Hace poco, entré con mi mujer a ver una gran película de modestas pretensiones, escrita y dirigida por Clint Easwood, quien, camino de los noventa, nos ha dejado lo que para mí es una pequeña obra maestra: “Mula”. Y, mira por donde, no aparece en la película La Laica Trinidad, pero sí están presentes los padres tan volcados al exterior que se olvidaron de sus hijos, y los ciudadanos, tan volcados en sus teléfonos digitales, que se olvidan de la vida. Y, mientras en un paseo, andando, puedes volver por el sitio por el que has venido, en el camino de la vida, nunca puedes regresar, no a la estancia de varios años anteriores, sino ni siquiera al minuto anterior. Puedes rectificar muchas cosas, pero no puedes rectificar el calendario, porque la hoja arrancada jamás volverá. Y pasa para todos, para el niño y para el padre, y, cuando te quieres dar cuenta, aquel niño que te hacía preguntas, aquel niño que reclamaba tu atención, aquel niño que una tarde cualquiera fue mucho menos importante que un teléfono, se ha hecho bastante mayor, puede que ya tenga algunas canas en el pelo, mientras el móvil del padre apenas recibe mensajes, whatsapps o llamadas, salvo las de algunos aburridos amigos, muy pocos, cuyo teléfono tampoco reclama ni atenciones, ni auxilios.

El teléfono móvil es un gran invento, pero el hijo es una condición tradicional, irrepetible y maravillosa, con fecha de caducidad, como cualquier producto del mercado, incluido el móvil. Y el móvil se puede cambiar, incluso sustituirlo por otro de última generación, mucho más completo y con más funciones. Los hijos, en cambio -y en esto la tradición biológica es inalterable- no pueden ser sustituidos por otros con mayores prestaciones y, además, con el privilegio de estrenarlos.
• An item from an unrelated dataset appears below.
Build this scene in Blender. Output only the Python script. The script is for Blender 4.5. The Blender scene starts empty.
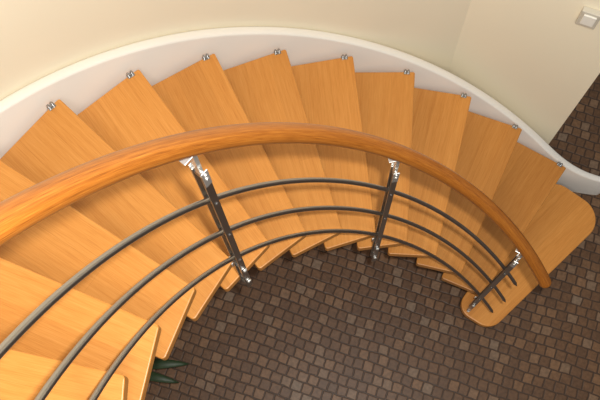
import bpy, bmesh, math, random
import numpy as np
from mathutils import Vector, Matrix
random.seed(3)
S=1.56
F=800.;A=.3137;X0=.2267;Y0=.0210;CZ=2.6299;TH0=.7219;DTH=.1799;h=.1154;RI=.5035;DI=.0365
RH=.4798;HH=.5895;H1,H2,H3=.3819,.2163,.0453;B=(.0058,.0032,.0031);RC=1.05;HC=.0263;CC=(.0448,-.0356,-.0205);ROLL=-.0866
d=np.array([0,math.sin(A),-math.cos(A)]);u=np.array([0,math.cos(A),math.sin(A)]);r=np.array([1.,0,0])
R2=r*math.cos(ROLL)+u*math.sin(ROLL);U2=u*math.cos(ROLL)-r*math.sin(ROLL)
C=np.array([0,0,CZ])
def proj(P):
    V=np.asarray(P)-C;z=V@d
    return np.stack([300+F*(V@R2)/z,200-F*(V@U2)/z],-1)
def ray(px,py):
    v=d+R2*(px-300)/F+U2*(200-py)/F
    return v
def atz(px,py,z):
    v=ray(px,py);t=(z-CZ)/v[2];return C+v*t
def P(n,rr,z): 
    th=TH0+n*DTH
    return Vector((X0+rr*math.cos(th),Y0+rr*math.sin(th),z))*S
def zn(n): return h*(n+1)
def rail_r(n):
    t=(n-5)/5;return RH+B[0]*t+B[1]*t*t+B[2]*t**3
def curb_r(n):
    t=(n-5)/5;return RC+CC[0]*t+CC[1]*t*t+CC[2]*t**3

scn=bpy.context.scene
scn.view_settings.view_transform='Standard'
def link(o): bpy.context.collection.objects.link(o);return o
# ---------- materials
def newmat(name):
    m=bpy.data.materials.new(name);m.use_nodes=True
    nt=m.node_tree;b=nt.nodes['Principled BSDF'];return m,nt,b
def srgb(r_,g,b_):
    f=lambda c:((c/255+.055)/1.055)**2.4 if c/255>.04045 else c/255/12.92
    return (f(r_),f(g),f(b_),1)
def plain(name,col,rough=.5,metal=0,noise=.04,scale=8):
    m,nt,b=newmat(name);N=nt.nodes;L=nt.links
    tc=N.new('ShaderNodeTexCoord');nz=N.new('ShaderNodeTexNoise');nz.inputs['Scale'].default_value=scale;nz.inputs['Detail'].default_value=4
    L.new(tc.outputs['Object'],nz.inputs['Vector'])
    mx=N.new('ShaderNodeMix');mx.data_type='RGBA'
    L.new(nz.outputs['Fac'],mx.inputs[0])
    mx.inputs[6].default_value=tuple(c*(1-noise*2) for c in col[:3])+(1,)
    mx.inputs[7].default_value=tuple(min(1,c*(1+noise*2)) for c in col[:3])+(1,)
    L.new(mx.outputs[2],b.inputs['Base Color'])
    b.inputs['Roughness'].default_value=rough;b.inputs['Metallic'].default_value=metal
    return m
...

Y, es cierto, lo reconozco, un hijo pequeño no te puede poner en contacto con Google, ni abrirte el correo, ni relajarte con vídeos humorísticos, ni convertirse en una calculadora precisa. Pero puede que un hijo -en sus ignorancias, en sus inocencias- sea algo más interesante que un teléfono, algo más estimulante y, sobre todo, algo más digno de ser amado. Y es probable que, dentro de unos años, para que ese niño no se convierta en un padre que dedica más atención a objetos de alta tecnología que a la más alta de las tecnología que es la vida, requiera unos minutos de atención, la limosna de algo de tiempo, a no ser que La Laica Trinidad sea un aviso previo a la llegada de unas generaciones, donde los nietos del padre aferrado al móvil se hayan transformado ya en unos perfectos monstruos.